10-24-2011, 10:11 PM
rjmacs wrote:
[quote=Ted King]
The Electoral College has already been changed by amendment - the 12th Amendment. That happened in 1804. Was the "flaw" they fixed more serious than electing a person president who didn't get the most votes? If so, why do you think so?
I'm not interested in 'comparing the merits' of constitutional amendments, Ted. I understand what you are asking, but i don't think going at it from this angle moves the argument forward. It's an argumentative parry to get me to defend or condemn the 12th Amendment, which is wholly off point.
The present question is: does the imperfection of the Electoral College process merit amending the Constitution. Nobody here is arguing that the process is perfect or optimized as it is. I have argued that it does not rise to the level of constitutional amendment, and you have argued otherwise. I think it's fine if we disagree on that point.
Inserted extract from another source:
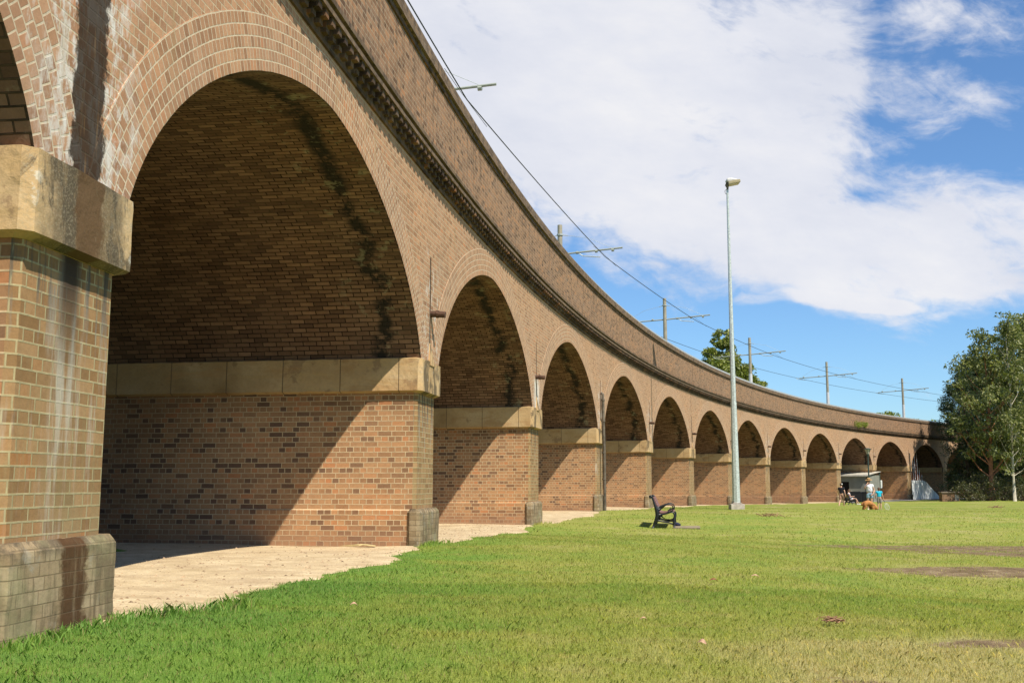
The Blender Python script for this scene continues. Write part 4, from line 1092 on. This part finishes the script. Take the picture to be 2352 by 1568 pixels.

That is the question I was pursuing. You say that the Electoral College process isn't flawed enough to merit amendment to the Constitution and I was providing you with an example of when the Electoral College has already been deemed as flawed enough to merit an amendment as a way to illustrate that your claim is questionable.
You said, "We don't change the Constitution simply because we've figured out a better way to do things. We change the Constitution to remedy serious flaws, to guarantee specific rights, occasionally to change the powers of government." So either what happened with the 12th Amendment was serious enough to warrant a change or your claim isn't true. If it was serious enough, then why aren't the issues I'm bringing up serious enough?